Resta il fatto, tuttavia, che in alcuni articoli risalenti al 2018, Vuković aveva apertamente glorificato Draža Mihailović, leader del movimento serbo dei cetnici negli anni della Seconda guerra mondiale, strenuo antagonista di Tito e da questi giustiziato subito dopo la sua conclusione: “chi non lo difende andrebbe incriminato” sosteneva accoratamente Vuković, parlando di “Zio Draža”.
Nel 2016, in qualità di presidente della Società degli scrittori serbi del Montenegro e dell’Erzegovina, il poeta col pallino della politica aveva invece deciso di conferire l’annuale riconoscimento societario ad Aleksandr Dugin, ideologo del neo ultranazionalismo russo, legato a doppio filo con Vladimir Putin – al punto dall’essere considerato un sorta di nuovo Rasputin – e sostenitore dell’invasione russa dell’Ucraina nel 2022.
Le reazioni
Ce n’è d’avanzo, dunque, per scatenare un ampio fronte di indignazione. Al netto delle parole del presidente del parlamento Mandić (noto per le sue posizioni filo-serbe) che ha paragonato Vuković “ai più grandi nomi della letteratura serba”, l’intera opposizione – guidata dal Partito Democratico dei Socialisti – si è invece schierata contro l’assegnazione del premio a uno “sciovinista, sostenitore del fascismo”, denunciando “l’attacco brutale della polizia” ed ergendosi a unici difensori “del Montenegro civico e moderno in questo periodo buio”. Persino nella maggioranza, va detto, la ministra della Scienza e dell’Istruzione, Anđela Jakšić Stojanović, ha ammesso la necessità di fare chiarezza facendo solo riferimento, però, a presunte irregolarità formali, tutto sommato risibili nel contesto dato.
Ma è da molta parte della società civile e del mondo della cultura e della scienza che sono venute le prese di posizione più nette. Tra coloro che gridano al “crollo sociale”, l’attivista civica Dina Bajramspahić ha sostenuto che con questa assegnazione si è “toccato il fondo”, mentre il regista Danilo Marunović – peraltro membro della giuria – ha platealmente votato in dissonanza dagli altri sei componenti del collegio parlando senza mezzi termini di “premio truccato”.
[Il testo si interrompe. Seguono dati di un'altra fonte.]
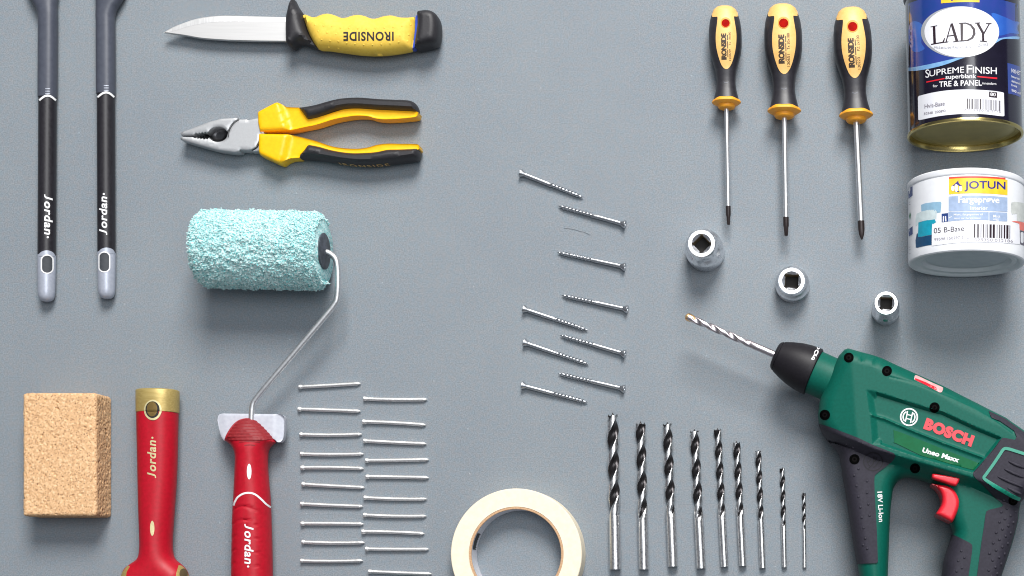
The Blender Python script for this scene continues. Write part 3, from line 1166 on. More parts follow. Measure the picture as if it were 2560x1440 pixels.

È stato tuttavia quello di Miloš Karadaglić il gesto più eclatante: musicista di fama mondiale – incluso dalla BBC Music tra i più grandi nomi della chitarra classica – si è rifiutato di ritirare il premio di cui, pure, era stato insignito invocando “circostanze al di fuori del mio controllo”, con chiaro riferimento al putiferio in corso.
Tanta politica, poca letteratura (e un libro che non c’è)
C’è tanta politica, dunque, dietro questa vicenda, di quella brutta; sembrerebbe esserci solo quella, anzi. Tanta prepotenza e poca cultura, tanta arroganza e poco talento. Di sicuro c’è poca, pochissima, letteratura. Al punto che, secondo fonti ufficiali, il libro premiato “Case dei Senzatetto” non risulterebbe nemmeno registrato in Montenegro e non sarebbe disponibile nelle librerie o nelle biblioteche. Dragica Lompar, direttrice della Biblioteca Nazionale di Cetinje, afferma che “non ci è pervenuta alcuna copia e non è stata richiesta alcuna registrazione del catalogo della Biblioteca Nazionale del Montenegro per quella pubblicazione”. Insomma, il libro è stato premiato ma nessuno l’ha potuto leggere.
Un’assurdità. Un’assurdità spiegabile solo con la prepotenza del potere, le sue connivenze, i suoi collateralismi. Con quei legami che si formano tra chi lo detiene e chi a quel potere è funzionale, ai sodali, ai fedeli. Della vicinanza di Vuković alla coalizione filorussa del Fronte Democratico, definita come “l’unica verità nel nuvoloso cielo politico del Montenegro”, si sapeva. Ma è “curioso” notare come proprio all’indomani dell’assegnazione del premio, lo scrittore sia entrato ufficialmente nella struttura di Nuova Democrazia Serba (partito presieduto proprio da Mandić e già componente di quella coalizione), come membro del Consiglio Comunale di Podgorica. Tra le sue fila anche Želidrag Nikčević, membro della giuria che quest’anno ha assegnato il Premio Tredici Luglio. Curioso anche questo.